Over and above finding such richly compelling figures upon which to focus, Mattila’s masterstroke is not to force comparisons between the two men. Instead, though intelligent, theme-driven editing, he opens up space for the viewer to draw their own connections and process the fount of cultural and historical information dispensed and discussed by Gang and Guangyi in sensitively captured private moments. (An unobtrusive, restrained presence, Mattila has snagged tremendous access to his subjects.)
Alison Klayman’s 2012 film Ai Weiwei: Never Sorry, while enjoyable, never dug particularly deep into the core sociopolitical issues underpinning Chinese contemporary art; thankfully, Chimeras fills in the yawning gaps created by Weiwei’s gigantic personality.
Ashley Clark
Director: Jeanie Finlay
UK 2013 [homepage] |
+ The Great Hip Hop Hoax
A perceptive dual character study accounted for another of my Sheffield picks. Finlay’s warm-hearted and consistently surprising documentary tracks the fortunes of two Scottish rappers circa 2004 who, tired of being ignored on account of their ‘unfashionable’ ethnicity, meticulously developed a cover image as fun-loving Californians and saw their fortunes – rapidly, unbelievably – change. It would be wrong to divulge too much information here (the less one knows beforehand the better), but it’s a funny and moving study of friendship and identity laced with a subtly astringent take on the music industry and its myriad vagaries.
Ashley Clark
God Loves Uganda
Director: Roger Ross Williams US 2013 [homepage] |
Winner of the Sheffield Doc/Fest Youth Jury award, God Loves Uganda is a disquieting look at contemporary colonialism’s influence on the notorious Uganda Anti-Homosexuality Bill. It follows US-based Christian enclave IHOP (the International House of Prayer) as their young missionaries voyage to Uganda to preach the word of God (and right-wing radicalism), led by charismatic pastor-stroke-prophet Lou Engle. Williams documents the spread of IHOP’s crusade against homosexuality and sexual freedom in unsettling detail: from the condemnation of condoms as Uganda’s AIDS rates skyrocket to the murder of hate-crime victim and LGBT activist David Kato (and picketing of his funeral), the film makes clear the brutality of IHOP’s imported religious diatribe.
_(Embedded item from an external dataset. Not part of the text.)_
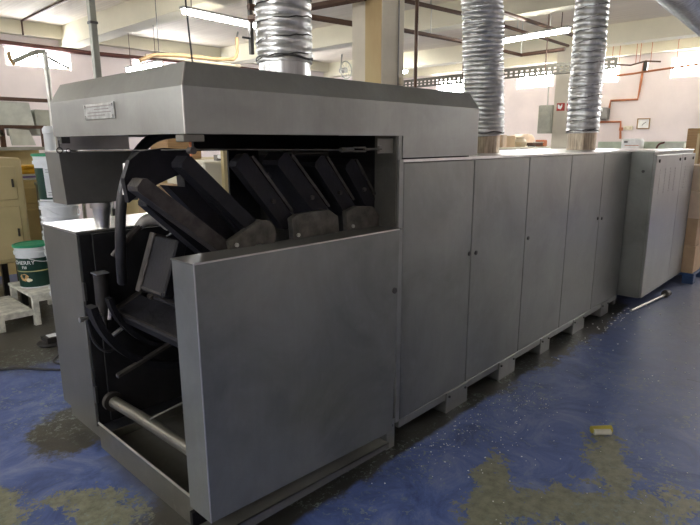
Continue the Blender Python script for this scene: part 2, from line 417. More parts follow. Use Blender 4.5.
# hood: chamfered shell
hw, hz0, hz1, hz2, bx2, HL, HY = .004, 1.718, 1.88, 1.966, .042, 1.964, 1.244
h = MB()
h.quad((0, 0, hz0), (1.235, 0, hz0), (1.235, 0, hz1), (0, 0, hz1))
h.quad((1.235, 0, 1.607), (HL, 0, 1.607), (HL, 0, hz1), (1.235, 0, hz1))
h.quad((0, HY, hz0), (1.235, HY, hz0), (1.235, HY, hz1), (0, HY, hz1))
h.quad((1.235, HY, 1.607), (HL, HY, 1.607), (HL, HY, hz1), (1.235, HY, hz1))
h.quad((0, 0, hz1), (HL, 0, hz1), (HL-bx2, bx2, hz2), (bx2, bx2, hz2))
h.quad((0, HY, hz1), (HL, HY, hz1), (HL-bx2, HY-bx2, hz2), (bx2, HY-bx2, hz2))
h.quad((HL, 0, hz1), (HL, HY, hz1), (HL-bx2, HY-bx2, hz2), (HL-bx2, bx2, hz2))
h.quad((HL, 0, 1.607), (HL, HY, 1.607), (HL, HY, hz1), (HL, 0, hz1))
h.quad((bx2, bx2, hz2), (HL-bx2, bx2, hz2), (HL-bx2, HY-bx2, hz2), (bx2, HY-bx2, hz2))
h.quad((0, 0, hz0), (0, HY, hz0), (0, HY, hz1), (0, 0, hz1))
h.quad((0, 0, hz1), (0, HY, hz1), (bx2, HY-bx2, hz2), (bx2, bx2, hz2))
bmesh.ops.remove_doubles(h.bm, verts=h.bm.verts, dist=1e-5)
hood = h.build('hood', M['steel_hood'], ov)
md = hood.modifiers.new('thickness', 'SOLIDIFY'); md.thickness = .004; md.offset = -1
MB().tube([(0, -.001, hz0), (0, -.001, hz1), (bx2, bx2-.001, hz2)], .0035, 6).build('corner_seam', M['steel_bright'], hood)
MB().box(.006, HL-.006, .006, HY-.006, 1.735, 1.74).build('inner_ceiling', M['black'], hood)
MB().box(.01, .38, HY-.012, HY-.004, 1.652, 1.735).build('rear_lip', M['steel_bright'], hood)
MB().box(.70, 1.89, 1.10, 1.13, 1.64, 1.735).build('chain_guard', M['black'], hood)
MB().box(-.01, .075, -.004, .05, 1.69, 1.716, .003).build('corner_bracket', M['steel_pan'], hood)
np_ = MB().box(-.006, -.001, .53, .83, 1.787, 1.853, .001).build('nameplate', M['nameplate'], hood)
g = MB()
for q, (yy0, yy1) in enumerate(((.56, .79), (.58, .72), (.56, .79), (.62, .79))): g.box(-.0075, -.006, yy0, yy1, 1.838-q*.0125, 1.842-q*.0125)
g.build('engraving', M['grey_plastic'], np_)
for (yy, zz) in ((.545, 1.842), (.545, 1.798), (.815, 1.842), (.815, 1.798)):
    MB().cyl((-.010, yy, zz), (-.005, yy, zz), .006, n=10).build('rivet', M['steel_bright'], np_)
# black back of the open end; grease and shade both in its colour
MB().box(1.0, 1.235, 1.20, 1.215, .14, 1.735).build('rear_panel', M['black'], ov)
MB().box(.63, 1.0, 1.20, 1.215, .14, 1.27).build('rear_panel', M['black'], ov)
MB().box(.12, .63, 1.195, 1.21, .14, 1.215).build('rear_panel', M['black'], ov)
# front panel that closes the lower half of the open end
fp = MB(); P = [(-.029, 1.26), (1.155, 1.252), (1.118, .142), (-.025, .205)]
fp.prism(P, -.05, -.044)
fp.prism([(-.029, 1.26), (-.023, 1.26), (-.019, .205), (-.025, .205)], -.044, .105)
pan = fp.build('front_panel', M['steel'], ov)
MB().prism([(-.029, 1.256), (1.19, 1.248), (1.19, 1.254), (-.029, 1.262)], -.044, .115).build('top_flange', M['steel_dull'], pan)
MB().tube([(-.029, -.048, 1.261), (1.155, -.048, 1.253)], .004, 6).build('top_edge', M['steel_bright'], pan)
MB().tube([(-.028, -.049, 1.261), (-.024, -.049, .206)], .003, 6).build('side_edge', M['steel_bright'], pan)
MB().cyl((1.118, -.057, .937), (1.118, -.048, .937), .016).build('lock', M['wire'], pan)
# base frame: rails and feet
MB().box(1.245, L, .004, .03, .086, .134, .002).build('base_rail', M['steel_hood'], ov)
for (a, b, zz) in ((1.125, 1.195, .17), (1.716, 1.965, .136), (2.39, 2.635, .136), (3.07, 3.24, .136), (3.73, 3.99, .136), (4.42, 4.62, .136)):
    f = MB().box(a, b, -.006, .0, .0, zz, .001); f.box(a, a+.006, .0, .13, 0, zz-.055); f.box(a, b, .0, .16, .0, .008)
    ft = f.build('foot', M['steel_hood'], ov)
    for xx in (a+.03, b-.03): MB().cyl((xx, -.014, zz-.03), (xx, -.006, zz-.03), .008, n=8).build('bolt', M['wire'], ft)
rl = MB(); rl.prism([(-.06, .155), (1.06, .10), (1.06, .106), (-.06, .161)], -.075, .03)
rl.prism([(-.06, .11), (1.06, .075), (1.06, .106), (-.06, .161)], -.075, -.07)
rl.build('front_rail', M['steel_dull'], ov)
MB().box(.0, .06, -.045, .03, 0, .11, .002).build('foot', M['steel_dull'], ov)
MB().box(0, 1.2, .14, .16, .0, .14).build('gap_shade', M['black'], ov)  # black sheets painting the shade in the gap under the oven
MB().box(1.26, 4.8, .17, .19, .0, .13).build('gap_shade', M['black'], ov)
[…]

Yet Williams also finds dark comedy in IHOP’s audacious displays of religious fervour and entitled imperialist attitudes, always managing to walk a line between condemnation and wry, journalistic observation. The film gives IHOP the screen time to defend their choices, depicting them with tact and humanity. A rational counterpoint is offered in the form of tolerant Ugandan Bishop Christopher Senyonjo – but it’s the scenes of the idiosyncratic missionaries that are the most illuminating, both satirical and bitingly, frighteningly real.
Simran Hans
Director: Greg Camalier |
+ Muscle Shoals
With a soundtrack featuring Aretha Franklin, Etta James, The Rolling Stones and Wilson Pickett, Camalier’s energetic portrait of the legendary titular Alabama recording studio is hard to imagine as anything but a crowd-pleaser, though its depiction of wearied producer Rick Hall and his personal adversities adds colour. Growing up in abject poverty, abandoned by his mother and witness to the tragic deaths of both his brother and father, he’s healed by “the songs that came out of the mud”, his own story contributing to the region’s rich mythology.
Tinged with the spiritual magic of the neighbouring Tennessee river, Muscle Shoals is a soulful portrait of Hall’s journey out of the swamp and into the studio.